Repeat the records word for word, excluding any picture.

-- -- --

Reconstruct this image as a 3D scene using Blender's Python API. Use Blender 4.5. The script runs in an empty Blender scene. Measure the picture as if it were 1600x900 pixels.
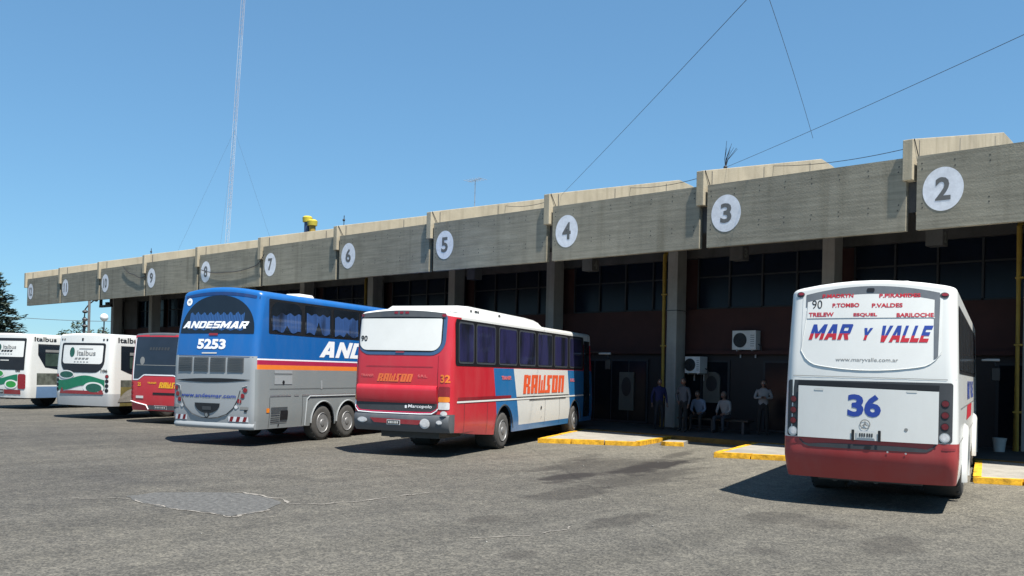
import bpy, bmesh, math, random
from mathutils import Vector, Matrix, noise
random.seed(11)
S = bpy.context.scene
COL = S.collection
PI = math.pi
R = math.radians

# ------------------------------------------------------------------ camera
cam_d = bpy.data.cameras.new("camera")
cam = bpy.data.objects.new("camera", cam_d)
COL.objects.link(cam)
cam_d.sensor_width = 36.0
cam_d.lens = 1417.3 / 1600 * 36.0
cam_d.shift_y = 119.7 / 1600
cam_d.clip_start = 0.1
cam_d.clip_end = 6000
cam.matrix_world = (Matrix.Translation((0, 0, 1.983)) @ Matrix.Rotation(0.7437, 4, 'Z')
                    @ Matrix.Rotation(PI / 2 + 0.0073, 4, 'X') @ Matrix.Rotation(0.0231, 4, 'Z'))
S.camera = cam
S.render.resolution_x, S.render.resolution_y = 1024, 576

# ------------------------------------------------------------------ sky, sun, exposure
SUN = Vector((0.4465, -0.115, 1.0)).normalized()
W = bpy.data.worlds.new("World")
S.world = W
W.use_nodes = True
nt = W.node_tree
nt.nodes.clear()
sky = nt.nodes.new("ShaderNodeTexSky")
sky.sky_type = 'NISHITA'
sky.sun_disc = False
sky.sun_elevation = math.asin(SUN.z)
sky.sun_rotation = math.atan2(SUN.x, SUN.y)
sky.altitude = 0
sky.air_density = 1.0
sky.dust_density = 0.0
sky.ozone_density = 6.0
bg = nt.nodes.new("ShaderNodeBackground")
bg.inputs[1].default_value = 0.1
wo = nt.nodes.new("ShaderNodeOutputWorld")
gm = nt.nodes.new("ShaderNodeGamma")
gm.inputs[1].default_value = 0.6
tn = nt.nodes.new("ShaderNodeMix")
tn.data_type, tn.blend_type = 'RGBA', 'MULTIPLY'
tn.inputs[0].default_value = 1.0
tn.inputs[7].default_value = (0.73, 1.15, 1.41, 1)
nt.links.new(sky.outputs[0], gm.inputs[0])
nt.links.new(gm.outputs[0], tn.inputs[6])
nt.links.new(tn.outputs[2], bg.inputs[0])
nt.links.new(bg.outputs[0], wo.inputs[0])
sl = bpy.data.lights.new("sun", 'SUN')
sl.energy = 4.6
sl.angle = R(0.55)
sl.color = (1.0, 0.955, 0.88)
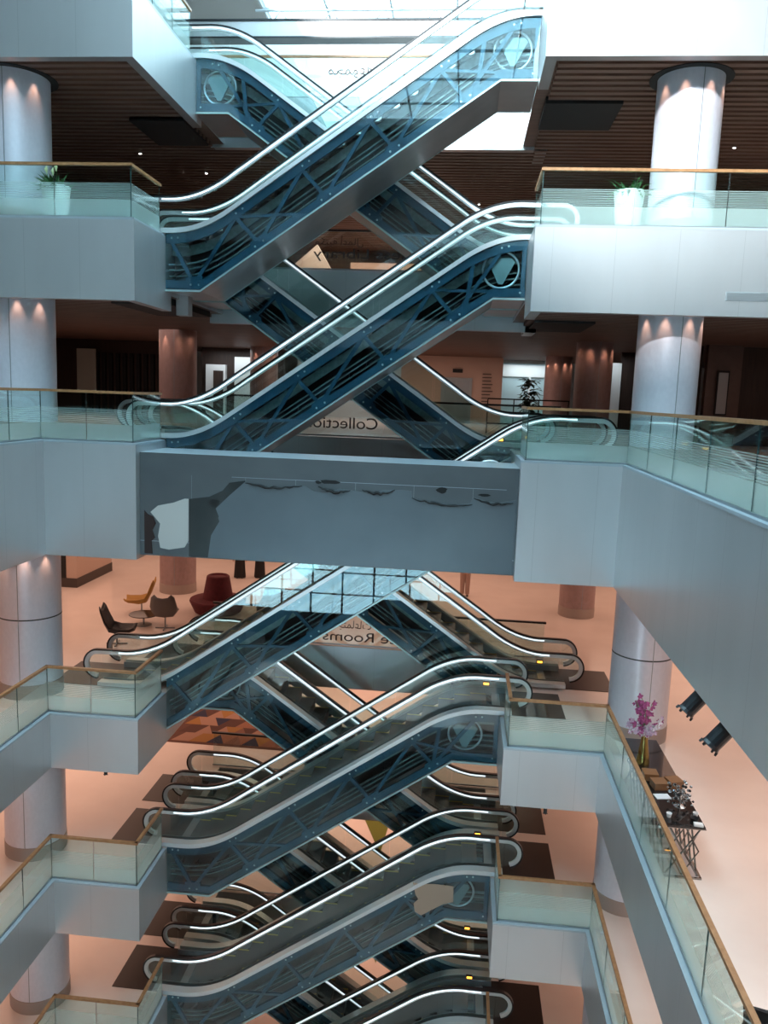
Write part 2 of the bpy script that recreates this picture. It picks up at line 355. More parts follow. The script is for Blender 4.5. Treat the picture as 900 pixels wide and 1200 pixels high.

-- -- --

◆ PROBLEM SOLUTION:
Reconstruct this image as a 3D scene using Blender's Python API. Use Blender 4.5. The script runs in an empty Blender scene. Measure the picture as if it were 1600x900 pixels.
import bpy, bmesh, math, random
from mathutils import Vector, Matrix, noise
random.seed(11)
S = bpy.context.scene
COL = S.collection
PI = math.pi
R = math.radians

# ------------------------------------------------------------------ camera
cam_d = bpy.data.cameras.new("camera")
cam = bpy.data.objects.new("camera", cam_d)
COL.objects.link(cam)
cam_d.sensor_width = 36.0
cam_d.lens = 1417.3 / 1600 * 36.0
cam_d.shift_y = 119.7 / 1600
cam_d.clip_start = 0.1
cam_d.clip_end = 6000
cam.matrix_world = (Matrix.Translation((0, 0, 1.983)) @ Matrix.Rotation(0.7437, 4, 'Z')
                    @ Matrix.Rotation(PI / 2 + 0.0073, 4, 'X') @ Matrix.Rotation(0.0231, 4, 'Z'))
S.camera = cam
S.render.resolution_x, S.render.resolution_y = 1024, 576

# ------------------------------------------------------------------ sky, sun, exposure
SUN = Vector((0.4465, -0.115, 1.0)).normalized()
W = bpy.data.worlds.new("World")
S.world = W
W.use_nodes = True
nt = W.node_tree
nt.nodes.clear()
sky = nt.nodes.new("ShaderNodeTexSky")
sky.sky_type = 'NISHITA'
sky.sun_disc = False
sky.sun_elevation = math.asin(SUN.z)
sky.sun_rotation = math.atan2(SUN.x, SUN.y)
sky.altitude = 0
sky.air_density = 1.0
sky.dust_density = 0.0
sky.ozone_density = 6.0
bg = nt.nodes.new("ShaderNodeBackground")
bg.inputs[1].default_value = 0.1
wo = nt.nodes.new("ShaderNodeOutputWorld")
gm = nt.nodes.new("ShaderNodeGamma")
gm.inputs[1].default_value = 0.6
tn = nt.nodes.new("ShaderNodeMix")
tn.data_type, tn.blend_type = 'RGBA', 'MULTIPLY'
tn.inputs[0].default_value = 1.0
tn.inputs[7].default_value = (0.73, 1.15, 1.41, 1)
nt.links.new(sky.outputs[0], gm.inputs[0])
nt.links.new(gm.outputs[0], tn.inputs[6])
nt.links.new(tn.outputs[2], bg.inputs[0])
nt.links.new(bg.outputs[0], wo.inputs[0])
sl = bpy.data.lights.new("sun", 'SUN')
sl.energy = 4.6
sl.angle = R(0.55)
sl.color = (1.0, 0.955, 0.88)
Write part 2 of the bpy script that recreates this picture. It picks up at line 355. More parts follow. The script is for Blender 4.5. Treat the picture as 900 pixels wide and 1200 pixels high.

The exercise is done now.